Designer Uses Coffee Waste to Design Homeware Products | SR Decor

A disconnection between her work as a furniture designer-maker and her personal values nudged Sarah Christensen to drift toward sustainable practice. By juggling the art of designing with her core values, Wales-based Christensen decided to create homeware products from coffee waste.

Despite homeware being a broad product area, initially she focused on plant pots to advocate its benefits. Thereon, she ventured into creating soap dishes and candle holders which were intended to encourage users to switch off the lights and enjoy a soak in the tub.
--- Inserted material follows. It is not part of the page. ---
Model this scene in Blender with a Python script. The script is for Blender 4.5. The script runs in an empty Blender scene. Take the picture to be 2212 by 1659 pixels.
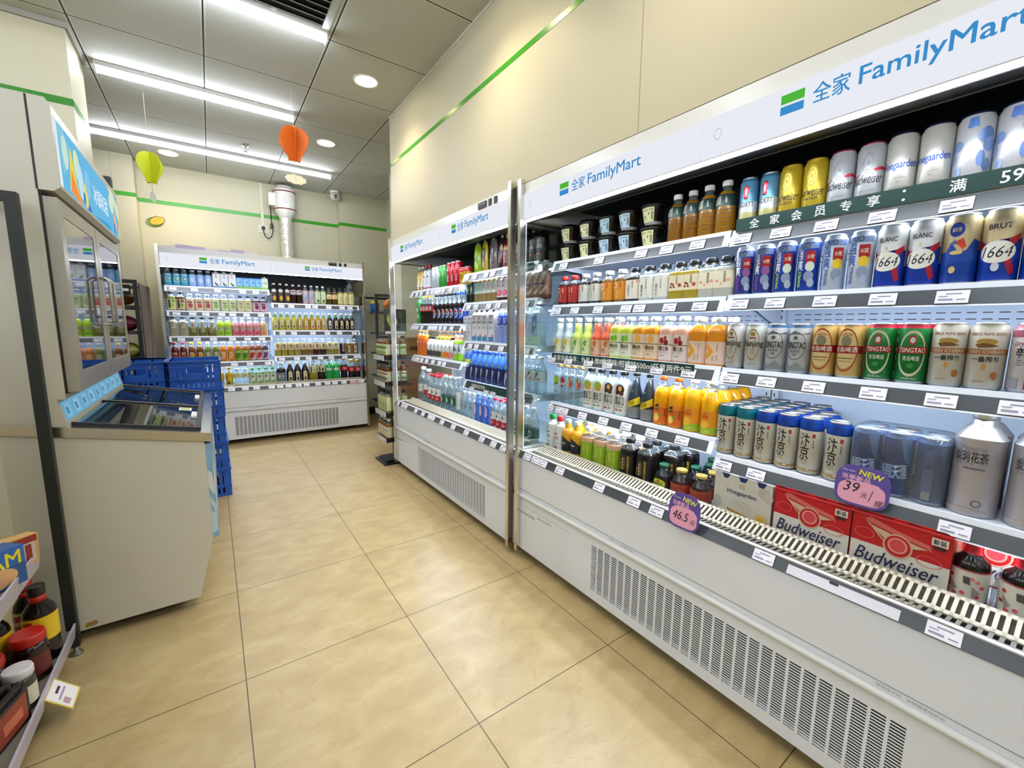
import bpy, bmesh, math, random
from mathutils import Vector, Matrix
random.seed(7)
sc = bpy.context.scene
COL = sc.collection

# ---------------------------------------------------------------- camera, world, exposure
def make_camera():
    yaw, pitch, roll = math.radians(35.18), math.radians(7.82), math.radians(0.588)
    cy, sy, cp, sp = math.cos(yaw), math.sin(yaw), math.cos(pitch), math.sin(pitch)
    f = Vector((sy*cp, cy*cp, -sp)); r = Vector((cy, -sy, 0)); u = r.cross(f)
    c, s = math.cos(roll), math.sin(roll)
    r2, u2 = c*r + s*u, -s*r + c*u
    cam = bpy.data.cameras.new('camera'); cam.sensor_width = 36; cam.lens = 36*917.7/2212
    cam.clip_start = 0.02
    o = bpy.data.objects.new('camera', cam); COL.objects.link(o)
    M = Matrix((r2, u2, -f)).transposed().to_4x4(); M.translation = (0, 0, 1.25)
    o.matrix_world = M
    sc.camera = o
make_camera()
w = bpy.data.worlds.new('world'); sc.world = w; w.use_nodes = True
w.node_tree.nodes['Background'].inputs[0].default_value = (.9, .95, 1, 1)
w.node_tree.nodes['Background'].inputs[1].default_value = 0.05
vs = sc.view_settings
vs.view_transform = 'Standard'; vs.look = 'None'; vs.gamma = 1; vs.exposure = 0.32
vs.use_curve_mapping = False
sc.cycles.max_bounces = 7; sc.cycles.diffuse_bounces = 3; sc.cycles.glossy_bounces = 4
sc.cycles.transmission_bounces = 4; sc.cycles.transparent_max_bounces = 14
sc.cycles.caustics_reflective = False; sc.cycles.caustics_refractive = False
sc.cycles.use_denoising = True; sc.cycles.sample_clamp_indirect = 4
TUBE, DOWN, LED, SIGN = 32.0, 18.0, 50.0, 0.80     # lamp strengths

# ---------------------------------------------------------------- materials
_mats = {}
def lin(h):
    v = [int(h[i:i+2], 16)/255 for i in (0, 2, 4)]
    return tuple(c/12.92 if c <= .04045 else ((c+.055)/1.055)**2.4 for c in v) + (1,)
def mat(h, rough=.45, metal=0.0, spec=.5, coat=0.0, trans=0.0):
    k = (h, rough, metal, spec, coat, trans)
    if k in _mats: return _mats[k]
    m = bpy.data.materials.new('paint_'+h); m.use_nodes = True
    b = m.node_tree.nodes['Principled BSDF']
    b.inputs['Base Color'].default_value = lin(h); b.inputs['Roughness'].default_value = rough
    b.inputs['Metallic'].default_value = metal; b.inputs['Specular IOR Level'].default_value = spec
    b.inputs['Coat Weight'].default_value = coat
    _mats[k] = m
    return m
def emit(h, s):
    k = ('e', h, s)
    if k in _mats: return _mats[k]
    m = bpy.data.materials.new('lamp_'+h); m.use_nodes = True
    nt = m.node_tree; nt.nodes.clear()
    e = nt.nodes.new('ShaderNodeEmission'); o = nt.nodes.new('ShaderNodeOutputMaterial')
    e.inputs[0].default_value = lin(h); e.inputs[1].default_value = s
    nt.links.new(e.outputs[0], o.inputs[0]); _mats[k] = m
    return m
def glass(name, tint, f0=.04, body=None, bodyf=0.0):
    """thin clear sheet: Fresnel mix of see-through and mirror, same from both sides, with an optional tinted body"""
    k = ('g', name)
    if k in _mats: return _mats[k]
    m = bpy.data.materials.new(name); m.use_nodes = True
    nt = m.node_tree; N = nt.nodes; L = nt.links; N.clear()
    g = N.new('ShaderNodeNewGeometry'); d = N.new('ShaderNodeVectorMath'); d.operation = 'DOT_PRODUCT'
    L.new(g.outputs['Incoming'], d.inputs[0]); L.new(g.outputs['Normal'], d.inputs[1])
    def mth(op, a, b=None):
        n = N.new('ShaderNodeMath'); n.operation = op
        for i, x in enumerate((a, b)):
            if x is None: continue
            if isinstance(x, (int, float)): n.inputs[i].default_value = x
            else: L.new(x, n.inputs[i])
        return n.outputs[0]
    p = mth('POWER', mth('SUBTRACT', 1.0, mth('ABSOLUTE', d.outputs['Value'])), 5)
    fac = mth('ADD', mth('MULTIPLY', p, 1-f0), f0)
    t = N.new('ShaderNodeBsdfTransparent'); t.inputs[0].default_value = lin(tint)
    gl = N.new('ShaderNodeBsdfGlossy'); gl.inputs['Roughness'].default_value = .03
    base = t.outputs[0]
    if body:
        df = N.new('ShaderNodeBsdfDiffuse'); df.inputs[0].default_value = lin(body)
        mx0 = N.new('ShaderNodeMixShader'); mx0.inputs[0].default_value = bodyf
        L.new(t.outputs[0], mx0.inputs[1]); L.new(df.outputs[0], mx0.inputs[2]); base = mx0.outputs[0]
    mx = N.new('ShaderNodeMixShader'); o = N.new('ShaderNodeOutputMaterial')
    L.new(fac, mx.inputs[0]); L.new(base, mx.inputs[1]); L.new(gl.outputs[0], mx.inputs[2])
    L.new(mx.outputs[0], o.inputs[0]); _mats[k] = m
    return m
def liq(h): return mat(h, .18, 0, .5)
def can(h): return mat(h, .30, .35, .5)
WHITE = mat('f0f1f2', .35); PANEL = mat('e8edf6', .4); GREYP = mat('bcbcb4', .35, .2)
CHROME = mat('e6e2d8', .22, 1); ALU = mat('c8c8c8', .28, .9); STEEL = mat('8f8d86', .35, .8)
BLACK = mat('0c0d0d', .45); DARK = mat('151d20', .6); RAIL = mat('3c4145', .3); RAILW = mat('dfe4ee', .3)
TAG = mat('eceaf2', .4); TAGTXT = mat('8a8aa0', .6); INNER = mat('c3d3e6', .45); SHELF = mat('d3dcea', .35)
PANE = glass('cooler_glass', 'f7fbfa', .06); CLEAR = glass('clear_plastic', 'eaf3f4', .06, 'd8e6ea', .13)
LID = glass('lid_glass', 'c3cfd6', .08); DOORG = glass('door_glass', '8fa0a6', .45)
FILM = glass('film', 'dce8f2', .10, 'c8d8e8', .10)
BLUECLR = glass('blue_clear', 'a9c8ee', .06, '6f9fe0', .22)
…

To introduce sustainability in her work, Christensen decided to use coffee ground from a nearby cafe By The River in Glasbury considering it as a clean and acceptable material. With a consistency of 40 per cent of used coffee ground and 60 per cent Jesmonite, an eco and VOC-free alternative to other traditional resin-based products, Christensen attempted to cast the coffee immediately into sheets. The sheets once set can be stored until needed and are broken down into chips and used as a type of terrazzo.

 

By following circular economy, the products can be broken down upon reaching their end life and can be re-made into something new. Christensen confirms that they can also be repurposed in the same way a terracotta pot can be used as crocs in plant pots, or they could be recycled as building rubble.